En Cilicie, la garde de la voie ferrée et les garnisons des places absorbent les forces de la division, dont deux bataillons seulement sont disponibles pour la manœuvre. Le général Dulieux ne recevra comme renforts que deux autres bataillons sans équipages. Avec ces faibles moyens, renforcés momentanément par des prélèvements sur les garnisons, il parvient, par une série ininterrompue d’opérations, à débloquer les postes de l’Amanus (fin mars), Ekbès (colonne Laurent, 4-7 avril), Sis (colonne du même colonel Laurent, 14-18 avril), à dégager la voie ferrée au Nord de Mersine et de Tarsous (colonnes Durand, 19-21 avril, et Thiébaut, 25-27 avril).

En pénétrant par les défilés de Bozanti, le long de la voie ferrée, l’ennemi avait enlevé les postes de Keblebeket de Hadjikiri ; Bozanti était assiégé depuis cette date.

C’est seulement à la fin de mai, que le général Dufieux, à qui trois bataillons venus d’Afrique ont été affectés, peut former une colonne, capable d’essayer d’intervenir sans imprudence. À cette colonne qui doit pénétrer à plus de 80 kilomètres au pays insurgé, en pleine montagne, on ne peut consacrer cependant que 4 bataillons, 2 batteries et un escadron ; elle quitte Tarsous le 17 mai. Mais elle se heurte dans la montagne à trois positions successives, solidement organisées, et malgré son ardeur et ses pertes, ne peut réussir à enlever la troisième.

Quelques jours plus tard, la garnison de Bozanti succombe après deux mois d’héroïque défense.
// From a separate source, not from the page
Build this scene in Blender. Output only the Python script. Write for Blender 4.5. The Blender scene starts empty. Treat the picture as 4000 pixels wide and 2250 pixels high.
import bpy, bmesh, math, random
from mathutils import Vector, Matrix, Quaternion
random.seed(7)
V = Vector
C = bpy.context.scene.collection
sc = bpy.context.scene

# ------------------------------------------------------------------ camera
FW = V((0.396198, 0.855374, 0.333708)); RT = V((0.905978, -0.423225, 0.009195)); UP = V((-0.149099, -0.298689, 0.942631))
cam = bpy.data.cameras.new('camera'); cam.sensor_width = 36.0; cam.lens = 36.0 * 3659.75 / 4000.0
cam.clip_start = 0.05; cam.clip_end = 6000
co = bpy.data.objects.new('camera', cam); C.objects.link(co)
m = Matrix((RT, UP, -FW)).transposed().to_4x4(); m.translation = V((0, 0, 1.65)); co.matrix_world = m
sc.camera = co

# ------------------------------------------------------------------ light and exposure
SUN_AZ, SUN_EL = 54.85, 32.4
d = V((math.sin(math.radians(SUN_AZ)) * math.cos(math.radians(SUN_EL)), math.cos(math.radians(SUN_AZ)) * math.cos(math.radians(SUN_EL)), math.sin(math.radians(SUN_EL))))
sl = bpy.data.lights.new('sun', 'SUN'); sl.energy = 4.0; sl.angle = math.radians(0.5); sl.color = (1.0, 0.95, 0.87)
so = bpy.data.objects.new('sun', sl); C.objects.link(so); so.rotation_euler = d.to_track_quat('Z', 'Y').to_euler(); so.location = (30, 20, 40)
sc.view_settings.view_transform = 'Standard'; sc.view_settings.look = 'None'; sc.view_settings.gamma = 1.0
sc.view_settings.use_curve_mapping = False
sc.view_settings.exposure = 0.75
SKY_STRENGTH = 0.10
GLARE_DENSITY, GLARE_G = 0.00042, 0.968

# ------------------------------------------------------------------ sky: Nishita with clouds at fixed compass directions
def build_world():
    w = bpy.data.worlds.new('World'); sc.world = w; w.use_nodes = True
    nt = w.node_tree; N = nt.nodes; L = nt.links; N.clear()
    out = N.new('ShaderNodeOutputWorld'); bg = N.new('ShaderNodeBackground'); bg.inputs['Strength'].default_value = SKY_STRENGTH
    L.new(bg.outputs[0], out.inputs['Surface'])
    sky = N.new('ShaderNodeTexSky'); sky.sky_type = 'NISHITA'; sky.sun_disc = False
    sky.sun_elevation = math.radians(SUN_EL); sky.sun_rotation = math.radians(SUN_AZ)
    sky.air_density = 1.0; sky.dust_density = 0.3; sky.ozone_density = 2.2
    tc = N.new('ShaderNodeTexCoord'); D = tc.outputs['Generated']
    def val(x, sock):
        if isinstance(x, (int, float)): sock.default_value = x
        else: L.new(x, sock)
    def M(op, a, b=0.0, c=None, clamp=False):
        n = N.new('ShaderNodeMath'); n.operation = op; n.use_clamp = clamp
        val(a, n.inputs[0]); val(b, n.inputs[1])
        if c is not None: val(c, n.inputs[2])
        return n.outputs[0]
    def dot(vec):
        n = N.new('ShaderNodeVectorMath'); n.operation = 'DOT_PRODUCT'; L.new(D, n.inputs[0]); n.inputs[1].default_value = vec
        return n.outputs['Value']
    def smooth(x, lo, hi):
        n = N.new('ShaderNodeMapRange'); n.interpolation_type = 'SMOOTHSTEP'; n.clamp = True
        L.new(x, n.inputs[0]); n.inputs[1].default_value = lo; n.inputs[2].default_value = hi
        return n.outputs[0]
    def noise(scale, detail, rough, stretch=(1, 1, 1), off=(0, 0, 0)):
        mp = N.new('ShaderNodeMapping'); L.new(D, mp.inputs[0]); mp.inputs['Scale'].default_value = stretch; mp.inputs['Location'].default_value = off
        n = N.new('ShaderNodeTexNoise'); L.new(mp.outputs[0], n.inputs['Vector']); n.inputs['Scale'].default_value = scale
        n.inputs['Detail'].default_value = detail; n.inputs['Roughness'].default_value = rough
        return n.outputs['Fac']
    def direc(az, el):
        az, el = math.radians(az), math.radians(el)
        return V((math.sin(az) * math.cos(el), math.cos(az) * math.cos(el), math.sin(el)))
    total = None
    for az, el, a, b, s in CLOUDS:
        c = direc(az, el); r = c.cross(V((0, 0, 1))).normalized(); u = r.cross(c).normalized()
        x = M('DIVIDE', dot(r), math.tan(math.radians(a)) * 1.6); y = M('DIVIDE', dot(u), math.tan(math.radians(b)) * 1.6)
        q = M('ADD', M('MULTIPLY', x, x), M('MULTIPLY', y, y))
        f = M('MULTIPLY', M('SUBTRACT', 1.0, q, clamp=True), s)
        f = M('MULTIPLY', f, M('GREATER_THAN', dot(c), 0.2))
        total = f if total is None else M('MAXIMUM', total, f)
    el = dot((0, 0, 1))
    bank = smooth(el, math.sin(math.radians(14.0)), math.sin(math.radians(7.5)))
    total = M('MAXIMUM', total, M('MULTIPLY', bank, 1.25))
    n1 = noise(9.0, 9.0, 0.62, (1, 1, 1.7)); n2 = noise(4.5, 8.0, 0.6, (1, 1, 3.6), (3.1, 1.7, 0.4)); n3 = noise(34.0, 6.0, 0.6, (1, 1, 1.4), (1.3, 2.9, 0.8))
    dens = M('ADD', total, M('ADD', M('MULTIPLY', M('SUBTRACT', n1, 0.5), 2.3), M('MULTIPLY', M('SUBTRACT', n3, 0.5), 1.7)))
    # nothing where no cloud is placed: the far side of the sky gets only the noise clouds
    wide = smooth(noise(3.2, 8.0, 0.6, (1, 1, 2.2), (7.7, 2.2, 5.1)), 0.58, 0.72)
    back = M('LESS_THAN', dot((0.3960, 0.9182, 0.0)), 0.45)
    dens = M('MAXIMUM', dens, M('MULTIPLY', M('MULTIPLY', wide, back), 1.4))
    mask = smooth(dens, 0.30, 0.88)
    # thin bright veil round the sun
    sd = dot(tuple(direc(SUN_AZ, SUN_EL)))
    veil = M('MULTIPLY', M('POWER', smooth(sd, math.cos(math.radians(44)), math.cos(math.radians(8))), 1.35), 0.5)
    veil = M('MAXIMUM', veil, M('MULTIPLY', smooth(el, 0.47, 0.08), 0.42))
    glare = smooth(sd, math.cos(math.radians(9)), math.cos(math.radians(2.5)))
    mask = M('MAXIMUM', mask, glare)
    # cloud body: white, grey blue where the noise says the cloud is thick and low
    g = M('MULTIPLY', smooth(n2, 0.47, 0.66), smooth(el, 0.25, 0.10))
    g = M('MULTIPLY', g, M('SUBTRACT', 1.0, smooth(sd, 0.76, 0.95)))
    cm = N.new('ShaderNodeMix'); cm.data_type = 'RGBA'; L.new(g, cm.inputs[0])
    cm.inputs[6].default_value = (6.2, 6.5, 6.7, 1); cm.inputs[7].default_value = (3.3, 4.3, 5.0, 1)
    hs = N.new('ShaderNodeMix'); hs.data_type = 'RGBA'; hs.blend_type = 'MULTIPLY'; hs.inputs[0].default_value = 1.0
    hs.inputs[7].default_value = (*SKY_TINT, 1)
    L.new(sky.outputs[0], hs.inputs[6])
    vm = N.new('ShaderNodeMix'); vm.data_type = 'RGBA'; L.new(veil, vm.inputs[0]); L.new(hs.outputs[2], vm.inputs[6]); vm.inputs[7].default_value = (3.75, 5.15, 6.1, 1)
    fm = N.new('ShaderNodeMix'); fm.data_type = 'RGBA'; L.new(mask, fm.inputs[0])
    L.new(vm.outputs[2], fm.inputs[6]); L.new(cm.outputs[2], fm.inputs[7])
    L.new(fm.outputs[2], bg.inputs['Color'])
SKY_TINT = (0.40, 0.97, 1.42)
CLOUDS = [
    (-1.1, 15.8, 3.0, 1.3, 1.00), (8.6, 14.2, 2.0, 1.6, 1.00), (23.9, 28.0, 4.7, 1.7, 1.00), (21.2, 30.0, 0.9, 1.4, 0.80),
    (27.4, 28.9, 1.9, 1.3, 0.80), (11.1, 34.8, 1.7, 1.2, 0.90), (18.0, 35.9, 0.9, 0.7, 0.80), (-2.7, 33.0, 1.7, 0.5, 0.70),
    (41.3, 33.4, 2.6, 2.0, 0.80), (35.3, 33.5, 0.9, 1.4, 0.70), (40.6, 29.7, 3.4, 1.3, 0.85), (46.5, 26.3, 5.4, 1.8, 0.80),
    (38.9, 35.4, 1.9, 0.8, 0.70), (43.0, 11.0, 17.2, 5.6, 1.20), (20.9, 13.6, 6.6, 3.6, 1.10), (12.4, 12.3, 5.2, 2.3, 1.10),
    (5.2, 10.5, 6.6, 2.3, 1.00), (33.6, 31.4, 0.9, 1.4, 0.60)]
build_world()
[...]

De tels souvenirs douloureux ne doivent pas être perdus de vue quand il est question des effectifs de l’armée du Levant : il est aisé de comprendre que lorqu’un poste est cerné par plusieurs milliers d’ennemis, et qu’il ne se trouve pas, en arrière, d’effectifs suffisants pour le dégager, l’issue est fatale, quel que soit l’héroïsme de la défense.


À la même époque, la division de Lamothe dispose de forces encore moins nombreuses pour garder un territoire plus étendu. Elle devra donc compenser l’insuffisance des effectifs par une extrême mobilité.